▶ _Exercise input_:
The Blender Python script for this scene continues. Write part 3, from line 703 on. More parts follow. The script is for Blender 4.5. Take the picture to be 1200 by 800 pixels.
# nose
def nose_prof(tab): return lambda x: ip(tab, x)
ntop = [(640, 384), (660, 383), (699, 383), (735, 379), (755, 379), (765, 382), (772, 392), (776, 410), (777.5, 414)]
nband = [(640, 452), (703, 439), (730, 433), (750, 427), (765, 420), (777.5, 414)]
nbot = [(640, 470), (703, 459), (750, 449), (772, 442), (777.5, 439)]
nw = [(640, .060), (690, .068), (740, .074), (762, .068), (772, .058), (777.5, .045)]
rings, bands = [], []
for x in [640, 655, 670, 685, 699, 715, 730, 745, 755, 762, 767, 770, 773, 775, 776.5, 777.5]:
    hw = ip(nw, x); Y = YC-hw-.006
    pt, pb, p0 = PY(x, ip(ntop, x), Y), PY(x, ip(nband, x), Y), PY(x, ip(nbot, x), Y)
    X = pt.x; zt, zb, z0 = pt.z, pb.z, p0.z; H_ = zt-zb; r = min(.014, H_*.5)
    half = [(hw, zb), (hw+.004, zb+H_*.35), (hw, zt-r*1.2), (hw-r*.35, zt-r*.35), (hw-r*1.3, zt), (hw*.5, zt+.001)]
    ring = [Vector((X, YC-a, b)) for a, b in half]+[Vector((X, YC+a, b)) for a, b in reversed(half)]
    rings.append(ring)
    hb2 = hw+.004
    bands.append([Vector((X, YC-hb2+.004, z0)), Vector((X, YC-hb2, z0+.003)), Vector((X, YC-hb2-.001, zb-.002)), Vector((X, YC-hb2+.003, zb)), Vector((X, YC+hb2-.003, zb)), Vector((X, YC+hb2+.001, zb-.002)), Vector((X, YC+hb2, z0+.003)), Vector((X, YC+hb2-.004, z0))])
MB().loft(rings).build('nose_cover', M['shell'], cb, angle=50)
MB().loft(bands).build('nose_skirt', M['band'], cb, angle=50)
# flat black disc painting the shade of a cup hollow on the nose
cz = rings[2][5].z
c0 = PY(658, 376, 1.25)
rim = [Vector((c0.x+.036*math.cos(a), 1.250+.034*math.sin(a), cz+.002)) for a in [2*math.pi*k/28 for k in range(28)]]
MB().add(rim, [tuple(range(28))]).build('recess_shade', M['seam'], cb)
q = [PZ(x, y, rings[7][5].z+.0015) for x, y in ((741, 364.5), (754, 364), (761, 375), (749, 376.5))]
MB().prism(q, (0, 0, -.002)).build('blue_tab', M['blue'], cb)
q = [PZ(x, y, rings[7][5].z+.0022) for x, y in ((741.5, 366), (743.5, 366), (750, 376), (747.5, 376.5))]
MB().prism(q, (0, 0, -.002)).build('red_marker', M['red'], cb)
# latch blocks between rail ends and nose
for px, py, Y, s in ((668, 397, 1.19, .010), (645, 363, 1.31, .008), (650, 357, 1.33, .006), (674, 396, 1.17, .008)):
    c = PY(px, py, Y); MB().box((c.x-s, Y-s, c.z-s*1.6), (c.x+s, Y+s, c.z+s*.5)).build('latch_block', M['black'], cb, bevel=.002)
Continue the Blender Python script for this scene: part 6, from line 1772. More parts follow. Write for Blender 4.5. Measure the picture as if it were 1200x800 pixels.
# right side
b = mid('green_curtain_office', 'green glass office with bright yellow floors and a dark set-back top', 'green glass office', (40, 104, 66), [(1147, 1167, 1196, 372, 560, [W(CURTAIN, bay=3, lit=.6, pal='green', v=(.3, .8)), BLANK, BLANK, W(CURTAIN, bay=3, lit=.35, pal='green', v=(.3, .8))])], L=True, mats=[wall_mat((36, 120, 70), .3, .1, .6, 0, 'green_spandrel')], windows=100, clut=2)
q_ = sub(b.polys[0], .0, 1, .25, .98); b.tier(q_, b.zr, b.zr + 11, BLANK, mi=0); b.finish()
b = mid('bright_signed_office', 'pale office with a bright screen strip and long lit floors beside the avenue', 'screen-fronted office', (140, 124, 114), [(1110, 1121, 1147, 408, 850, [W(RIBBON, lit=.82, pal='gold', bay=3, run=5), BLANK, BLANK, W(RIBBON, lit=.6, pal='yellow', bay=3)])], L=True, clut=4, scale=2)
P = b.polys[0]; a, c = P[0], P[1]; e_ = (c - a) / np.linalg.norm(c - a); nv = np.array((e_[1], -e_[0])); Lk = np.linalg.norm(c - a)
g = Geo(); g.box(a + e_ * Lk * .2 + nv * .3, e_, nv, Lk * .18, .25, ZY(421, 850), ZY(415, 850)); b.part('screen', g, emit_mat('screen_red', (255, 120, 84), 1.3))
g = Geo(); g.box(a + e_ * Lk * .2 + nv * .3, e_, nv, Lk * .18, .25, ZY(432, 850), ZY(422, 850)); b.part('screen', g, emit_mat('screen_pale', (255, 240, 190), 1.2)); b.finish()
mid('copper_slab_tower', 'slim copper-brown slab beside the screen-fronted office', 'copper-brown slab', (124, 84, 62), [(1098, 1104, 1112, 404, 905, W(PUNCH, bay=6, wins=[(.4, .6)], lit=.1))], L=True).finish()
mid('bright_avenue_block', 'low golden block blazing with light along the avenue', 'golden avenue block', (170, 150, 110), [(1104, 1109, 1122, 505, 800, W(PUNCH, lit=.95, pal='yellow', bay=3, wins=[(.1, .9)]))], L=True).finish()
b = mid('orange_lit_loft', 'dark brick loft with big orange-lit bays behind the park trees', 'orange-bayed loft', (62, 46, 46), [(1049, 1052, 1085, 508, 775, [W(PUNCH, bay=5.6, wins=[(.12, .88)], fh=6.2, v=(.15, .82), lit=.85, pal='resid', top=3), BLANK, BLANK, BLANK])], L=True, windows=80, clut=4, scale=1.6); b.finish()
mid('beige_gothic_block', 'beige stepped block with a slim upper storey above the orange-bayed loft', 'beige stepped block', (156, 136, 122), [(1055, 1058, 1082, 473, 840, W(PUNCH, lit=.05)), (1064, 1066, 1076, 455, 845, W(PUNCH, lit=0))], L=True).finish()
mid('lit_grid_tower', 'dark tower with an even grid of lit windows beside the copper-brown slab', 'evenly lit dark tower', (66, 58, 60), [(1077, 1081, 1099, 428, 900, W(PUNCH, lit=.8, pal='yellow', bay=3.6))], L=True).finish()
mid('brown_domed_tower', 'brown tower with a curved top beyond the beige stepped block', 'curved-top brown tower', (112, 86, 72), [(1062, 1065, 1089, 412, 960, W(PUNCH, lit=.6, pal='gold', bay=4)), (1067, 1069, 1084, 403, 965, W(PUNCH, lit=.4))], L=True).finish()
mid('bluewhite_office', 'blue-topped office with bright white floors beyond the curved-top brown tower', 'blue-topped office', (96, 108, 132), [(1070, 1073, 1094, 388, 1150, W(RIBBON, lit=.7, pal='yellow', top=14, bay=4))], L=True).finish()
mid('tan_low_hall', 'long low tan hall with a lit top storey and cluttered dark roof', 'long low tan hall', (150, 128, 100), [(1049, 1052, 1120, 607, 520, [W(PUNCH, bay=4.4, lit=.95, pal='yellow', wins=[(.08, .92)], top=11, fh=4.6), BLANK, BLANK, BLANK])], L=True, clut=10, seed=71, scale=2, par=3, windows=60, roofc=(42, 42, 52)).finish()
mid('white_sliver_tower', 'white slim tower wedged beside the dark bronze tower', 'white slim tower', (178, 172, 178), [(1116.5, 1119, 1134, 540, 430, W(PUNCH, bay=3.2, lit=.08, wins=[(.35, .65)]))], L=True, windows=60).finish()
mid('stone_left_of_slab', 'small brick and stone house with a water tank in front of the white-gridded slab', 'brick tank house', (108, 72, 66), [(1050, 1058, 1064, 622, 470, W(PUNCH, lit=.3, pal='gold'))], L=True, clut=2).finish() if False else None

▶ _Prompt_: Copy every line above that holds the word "scene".

▶ _Complete response_:
The Blender Python script for this scene continues. Write part 3, from line 703 on. More parts follow. The script is for Blender 4.5. Take the picture to be 1200 by 800 pixels.
Continue the Blender Python script for this scene: part 6, from line 1772. More parts follow. Write for Blender 4.5. Measure the picture as if it were 1200x800 pixels.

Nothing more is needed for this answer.